Given information ->
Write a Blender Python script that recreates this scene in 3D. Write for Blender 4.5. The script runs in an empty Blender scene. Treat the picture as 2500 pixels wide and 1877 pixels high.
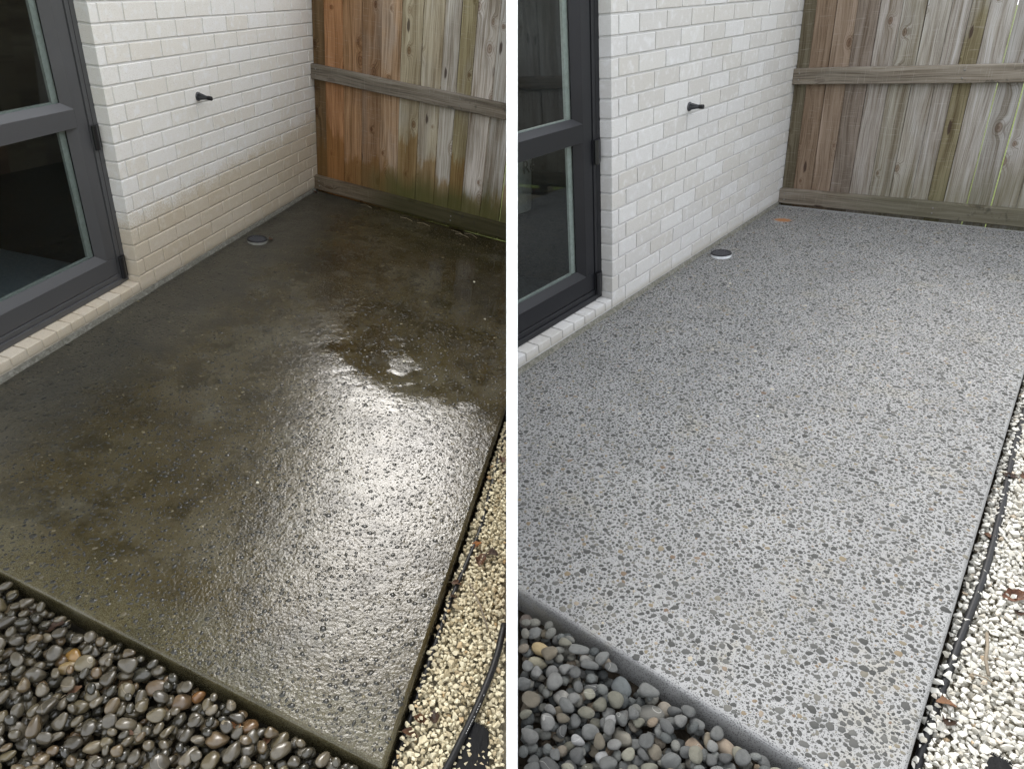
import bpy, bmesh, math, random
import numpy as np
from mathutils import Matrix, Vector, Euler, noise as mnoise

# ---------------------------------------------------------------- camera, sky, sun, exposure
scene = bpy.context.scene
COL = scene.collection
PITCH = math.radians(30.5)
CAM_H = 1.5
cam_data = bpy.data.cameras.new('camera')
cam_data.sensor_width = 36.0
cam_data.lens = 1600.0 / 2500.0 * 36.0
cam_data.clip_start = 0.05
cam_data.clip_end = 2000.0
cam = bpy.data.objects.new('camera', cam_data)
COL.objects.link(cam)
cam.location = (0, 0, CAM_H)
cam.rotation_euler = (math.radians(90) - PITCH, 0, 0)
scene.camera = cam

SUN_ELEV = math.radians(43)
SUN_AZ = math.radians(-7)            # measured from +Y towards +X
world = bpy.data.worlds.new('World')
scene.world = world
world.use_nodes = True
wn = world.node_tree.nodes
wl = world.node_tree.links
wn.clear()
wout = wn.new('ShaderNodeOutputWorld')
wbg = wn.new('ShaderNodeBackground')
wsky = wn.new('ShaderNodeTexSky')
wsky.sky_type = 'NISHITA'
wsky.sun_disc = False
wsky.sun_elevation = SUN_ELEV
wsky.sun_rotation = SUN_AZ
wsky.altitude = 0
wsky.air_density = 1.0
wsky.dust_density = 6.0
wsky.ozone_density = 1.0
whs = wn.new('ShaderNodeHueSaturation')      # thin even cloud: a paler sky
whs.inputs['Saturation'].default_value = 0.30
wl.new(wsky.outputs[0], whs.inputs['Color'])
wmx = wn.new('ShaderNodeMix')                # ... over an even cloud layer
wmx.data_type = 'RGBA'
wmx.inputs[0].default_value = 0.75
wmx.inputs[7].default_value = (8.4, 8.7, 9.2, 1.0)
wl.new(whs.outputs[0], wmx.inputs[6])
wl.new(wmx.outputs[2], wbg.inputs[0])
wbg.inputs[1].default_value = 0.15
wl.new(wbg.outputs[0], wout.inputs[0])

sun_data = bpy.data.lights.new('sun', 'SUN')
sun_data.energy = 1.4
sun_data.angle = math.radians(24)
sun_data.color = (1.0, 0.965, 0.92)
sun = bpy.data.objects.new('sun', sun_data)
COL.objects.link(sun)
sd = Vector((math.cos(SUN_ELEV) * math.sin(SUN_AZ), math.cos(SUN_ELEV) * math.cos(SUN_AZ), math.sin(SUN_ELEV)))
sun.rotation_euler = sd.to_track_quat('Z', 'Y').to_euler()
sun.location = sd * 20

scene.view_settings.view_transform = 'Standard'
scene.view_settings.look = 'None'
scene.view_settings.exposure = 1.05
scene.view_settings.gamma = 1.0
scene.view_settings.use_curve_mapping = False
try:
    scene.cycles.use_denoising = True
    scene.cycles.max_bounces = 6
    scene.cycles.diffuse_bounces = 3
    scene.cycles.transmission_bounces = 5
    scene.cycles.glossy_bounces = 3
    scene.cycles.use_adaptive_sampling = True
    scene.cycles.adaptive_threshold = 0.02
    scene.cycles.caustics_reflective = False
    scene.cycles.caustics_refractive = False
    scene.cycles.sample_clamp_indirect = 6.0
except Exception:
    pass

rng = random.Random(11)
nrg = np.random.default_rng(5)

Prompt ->
From the first line above down to the line with "from mathutils import", reproduce every line and no others, omitting pictures.

The response ->
Write a Blender Python script that recreates this scene in 3D. Write for Blender 4.5. The script runs in an empty Blender scene. Treat the picture as 2500 pixels wide and 1877 pixels high.
import bpy, bmesh, math, random
import numpy as np
from mathutils import Matrix, Vector, Euler, noise as mnoise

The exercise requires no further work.